In his notarized statement last fall, Mr. Auerbach said he was told by Mr. Mayorga in February 2023 that the rooster would be gone by Memorial Day 2023, and when it wasn’t, he called him on the broken promise and their relations soured. Soured to the point that Mr. Auerbach sent his neighbor a threatening letter, purportedly from a lawyer.

“He is nowhere to be found as an admitted attorney in New York nor does he have a valid office address or phone number as improperly included in the letterhead,” Claudia Batarseh, an attorney hired by Mr. Mayorga, wrote to Jacob Turner, a town attorney. “It is my belief this is a made-up letter which, as you know, is a crime.”

After receiving the letter, the Mayorgas called the police. “Complainant states that Auerbach has yelled at her through her fence and at her front door about the noise from the rooster and has given her fake documents claiming to be from his attorney.
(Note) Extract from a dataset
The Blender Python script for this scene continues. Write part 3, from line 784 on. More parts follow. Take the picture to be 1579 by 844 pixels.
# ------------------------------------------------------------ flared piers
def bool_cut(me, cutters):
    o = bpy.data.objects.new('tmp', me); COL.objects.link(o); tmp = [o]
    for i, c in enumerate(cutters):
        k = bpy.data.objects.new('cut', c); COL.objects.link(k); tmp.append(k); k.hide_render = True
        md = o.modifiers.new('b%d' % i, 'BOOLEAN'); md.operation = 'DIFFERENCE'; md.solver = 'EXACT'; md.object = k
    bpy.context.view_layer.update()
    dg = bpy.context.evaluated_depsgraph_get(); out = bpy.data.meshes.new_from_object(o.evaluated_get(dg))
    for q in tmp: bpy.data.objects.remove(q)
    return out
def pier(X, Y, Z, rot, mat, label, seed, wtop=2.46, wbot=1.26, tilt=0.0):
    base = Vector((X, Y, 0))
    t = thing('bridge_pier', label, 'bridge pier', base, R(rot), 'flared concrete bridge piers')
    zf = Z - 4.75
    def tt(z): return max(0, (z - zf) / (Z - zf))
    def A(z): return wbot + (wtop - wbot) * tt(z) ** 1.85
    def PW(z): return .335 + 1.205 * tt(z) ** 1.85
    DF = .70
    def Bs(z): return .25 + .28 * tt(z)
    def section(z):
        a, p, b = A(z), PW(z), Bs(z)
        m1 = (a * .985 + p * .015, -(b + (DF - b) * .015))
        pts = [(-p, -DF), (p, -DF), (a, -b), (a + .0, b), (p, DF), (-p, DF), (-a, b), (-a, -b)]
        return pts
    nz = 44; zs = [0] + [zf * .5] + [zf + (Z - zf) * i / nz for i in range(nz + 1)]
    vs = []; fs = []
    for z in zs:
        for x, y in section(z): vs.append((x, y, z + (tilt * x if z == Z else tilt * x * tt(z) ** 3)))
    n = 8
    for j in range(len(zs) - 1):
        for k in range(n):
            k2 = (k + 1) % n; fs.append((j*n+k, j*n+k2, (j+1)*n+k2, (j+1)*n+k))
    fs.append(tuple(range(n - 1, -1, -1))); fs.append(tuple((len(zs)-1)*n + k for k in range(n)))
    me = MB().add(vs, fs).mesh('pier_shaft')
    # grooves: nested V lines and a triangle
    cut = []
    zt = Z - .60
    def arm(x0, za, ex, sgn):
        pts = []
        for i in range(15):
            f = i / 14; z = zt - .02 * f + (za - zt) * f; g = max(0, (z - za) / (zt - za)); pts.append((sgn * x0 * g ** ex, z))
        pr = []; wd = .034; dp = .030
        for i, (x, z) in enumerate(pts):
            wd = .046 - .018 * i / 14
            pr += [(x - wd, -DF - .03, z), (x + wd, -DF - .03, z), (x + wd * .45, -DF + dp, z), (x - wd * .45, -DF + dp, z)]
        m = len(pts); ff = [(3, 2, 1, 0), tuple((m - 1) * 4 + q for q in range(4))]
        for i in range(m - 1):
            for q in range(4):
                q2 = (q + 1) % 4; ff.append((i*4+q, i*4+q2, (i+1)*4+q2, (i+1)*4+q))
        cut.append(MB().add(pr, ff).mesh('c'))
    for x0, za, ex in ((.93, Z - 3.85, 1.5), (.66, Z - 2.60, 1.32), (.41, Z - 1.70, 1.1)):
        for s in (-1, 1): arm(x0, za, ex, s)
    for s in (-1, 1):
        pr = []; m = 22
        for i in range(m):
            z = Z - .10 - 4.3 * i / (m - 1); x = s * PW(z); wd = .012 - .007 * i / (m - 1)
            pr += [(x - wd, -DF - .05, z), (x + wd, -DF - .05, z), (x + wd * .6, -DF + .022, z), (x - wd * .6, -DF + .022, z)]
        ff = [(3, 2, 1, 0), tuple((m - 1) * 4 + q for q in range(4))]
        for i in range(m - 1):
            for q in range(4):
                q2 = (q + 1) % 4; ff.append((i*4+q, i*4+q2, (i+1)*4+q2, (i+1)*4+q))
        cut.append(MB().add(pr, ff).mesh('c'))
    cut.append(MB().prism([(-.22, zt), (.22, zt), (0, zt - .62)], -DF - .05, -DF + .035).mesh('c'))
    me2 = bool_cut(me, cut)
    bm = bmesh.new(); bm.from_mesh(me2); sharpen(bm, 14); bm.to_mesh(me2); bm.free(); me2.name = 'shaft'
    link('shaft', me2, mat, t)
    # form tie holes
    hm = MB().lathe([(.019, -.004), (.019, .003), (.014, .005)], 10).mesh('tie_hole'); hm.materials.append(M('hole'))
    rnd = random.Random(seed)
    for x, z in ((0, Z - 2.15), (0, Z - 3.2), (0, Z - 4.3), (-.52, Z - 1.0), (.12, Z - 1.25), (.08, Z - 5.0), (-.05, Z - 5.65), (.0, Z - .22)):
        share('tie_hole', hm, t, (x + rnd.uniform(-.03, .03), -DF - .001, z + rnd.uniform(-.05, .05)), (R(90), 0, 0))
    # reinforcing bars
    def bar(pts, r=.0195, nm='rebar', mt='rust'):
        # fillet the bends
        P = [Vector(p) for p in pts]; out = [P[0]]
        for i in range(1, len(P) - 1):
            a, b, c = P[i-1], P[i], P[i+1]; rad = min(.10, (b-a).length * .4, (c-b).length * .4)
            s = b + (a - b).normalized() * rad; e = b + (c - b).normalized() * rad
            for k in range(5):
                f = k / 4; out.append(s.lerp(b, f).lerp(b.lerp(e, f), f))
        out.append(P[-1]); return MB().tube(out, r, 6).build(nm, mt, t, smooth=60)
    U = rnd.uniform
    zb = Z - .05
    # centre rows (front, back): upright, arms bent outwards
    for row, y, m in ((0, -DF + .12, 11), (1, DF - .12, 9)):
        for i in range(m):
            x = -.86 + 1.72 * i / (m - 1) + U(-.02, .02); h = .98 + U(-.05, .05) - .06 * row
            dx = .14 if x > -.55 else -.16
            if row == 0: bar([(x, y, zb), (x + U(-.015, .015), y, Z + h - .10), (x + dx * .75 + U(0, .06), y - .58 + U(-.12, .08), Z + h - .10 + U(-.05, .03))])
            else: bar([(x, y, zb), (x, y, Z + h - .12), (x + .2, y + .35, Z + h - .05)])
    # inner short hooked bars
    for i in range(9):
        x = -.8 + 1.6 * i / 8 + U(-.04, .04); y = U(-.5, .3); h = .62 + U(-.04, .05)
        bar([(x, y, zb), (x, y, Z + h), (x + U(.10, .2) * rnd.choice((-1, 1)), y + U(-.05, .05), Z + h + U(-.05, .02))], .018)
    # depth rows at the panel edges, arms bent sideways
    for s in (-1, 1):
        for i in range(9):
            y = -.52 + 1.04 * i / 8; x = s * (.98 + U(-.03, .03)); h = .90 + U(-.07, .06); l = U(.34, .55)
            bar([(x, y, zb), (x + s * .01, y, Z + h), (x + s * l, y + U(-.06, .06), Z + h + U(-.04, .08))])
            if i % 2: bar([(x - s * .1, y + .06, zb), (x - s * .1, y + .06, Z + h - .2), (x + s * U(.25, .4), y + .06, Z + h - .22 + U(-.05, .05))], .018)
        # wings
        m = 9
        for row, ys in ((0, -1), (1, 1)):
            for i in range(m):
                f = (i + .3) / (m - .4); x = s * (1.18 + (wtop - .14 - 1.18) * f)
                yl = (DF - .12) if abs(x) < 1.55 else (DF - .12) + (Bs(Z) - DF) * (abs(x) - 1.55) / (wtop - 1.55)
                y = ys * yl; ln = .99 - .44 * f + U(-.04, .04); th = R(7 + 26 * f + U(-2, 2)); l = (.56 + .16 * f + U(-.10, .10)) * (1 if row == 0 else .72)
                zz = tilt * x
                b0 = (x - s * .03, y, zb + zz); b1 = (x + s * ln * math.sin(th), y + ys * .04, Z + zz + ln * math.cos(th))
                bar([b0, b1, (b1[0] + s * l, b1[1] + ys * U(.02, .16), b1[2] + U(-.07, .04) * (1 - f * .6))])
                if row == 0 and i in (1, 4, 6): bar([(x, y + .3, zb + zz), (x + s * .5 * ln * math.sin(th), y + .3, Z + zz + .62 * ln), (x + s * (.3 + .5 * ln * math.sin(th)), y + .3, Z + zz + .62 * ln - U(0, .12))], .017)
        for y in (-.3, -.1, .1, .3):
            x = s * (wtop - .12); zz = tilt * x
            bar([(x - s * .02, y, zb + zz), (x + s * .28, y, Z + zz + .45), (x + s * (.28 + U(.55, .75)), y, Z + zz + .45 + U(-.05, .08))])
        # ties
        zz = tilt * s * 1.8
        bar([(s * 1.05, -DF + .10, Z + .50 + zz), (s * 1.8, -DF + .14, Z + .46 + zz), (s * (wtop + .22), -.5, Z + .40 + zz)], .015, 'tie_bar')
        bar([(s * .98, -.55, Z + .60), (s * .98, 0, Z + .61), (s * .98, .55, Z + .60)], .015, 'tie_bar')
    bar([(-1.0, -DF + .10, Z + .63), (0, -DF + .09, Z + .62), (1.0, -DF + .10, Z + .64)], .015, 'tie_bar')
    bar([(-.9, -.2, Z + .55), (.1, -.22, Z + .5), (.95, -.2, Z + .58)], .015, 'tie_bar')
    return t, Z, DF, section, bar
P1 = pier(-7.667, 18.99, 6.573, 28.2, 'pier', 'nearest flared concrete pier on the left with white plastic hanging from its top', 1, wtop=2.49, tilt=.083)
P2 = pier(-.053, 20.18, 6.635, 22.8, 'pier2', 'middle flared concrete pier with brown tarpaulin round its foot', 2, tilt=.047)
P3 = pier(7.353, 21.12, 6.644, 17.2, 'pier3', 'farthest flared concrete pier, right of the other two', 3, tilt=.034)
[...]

Auerbach has agreed to refrain from all direct contact with the complainant,” wrote Andrew Nimmo, an East Hampton Town police officer.

“We went through our usual investigative steps,” said Mr. Cooper. A town attorney told Mr. Cooper he had enough evidence to open a town code charge. “I spoke with the complainant, and he elaborated how the rooster is an inconvenience and a quality-of-life issue for him. It took months of investigation.”

“The town always tries to be reasonable. We’re always looking for compliance before punishment,” said Robert Connelly, the town attorney. The maximum fine Mr. Mayorga could receive for the rooster noise is $1,000. “I don’t know if an offer was made in this case, I’m assuming one was. But if the defendant isn’t willing to bargain, we’re left with no choice but to try it. Since I’ve been here none have gone to trial.”

Last June, Mr. Auerbach wrote to Heather Miller, an animal control officer. “I can only hope that as they amass citations/violations they might just work out that there is a simple fix — remove the damn rooster from the property.”

The Mayorgas claim they have taken steps to try and appease Mr. Auerbach, but to no avail. They built a shed over their chicken coop and enclosed its walls. “We are proposing that Mr. Mayorga will take the rooster indoors from the hours of 8 p.m. until 6 a.m. every day to avoid any alleged noise which is in violation of the ordinance 185-1 and outside the hours of the agricultural exception in exchange for a dismissal of these charges,” wrote Ms. Batarseh.

But Mr. Turner, a town attorney, didn’t like the deal. “Any arrangement would be done within a plea to a charge and a conditional discharge regarding the defendant not allowing noise from the rooster.”

Ms. Batarseh said they’d file to dismiss the case. “I do not want to subject the client to a conditional discharge based on the behavior of the complainant.” The case was set to go to trial on Tuesday, but was postponed to April 30.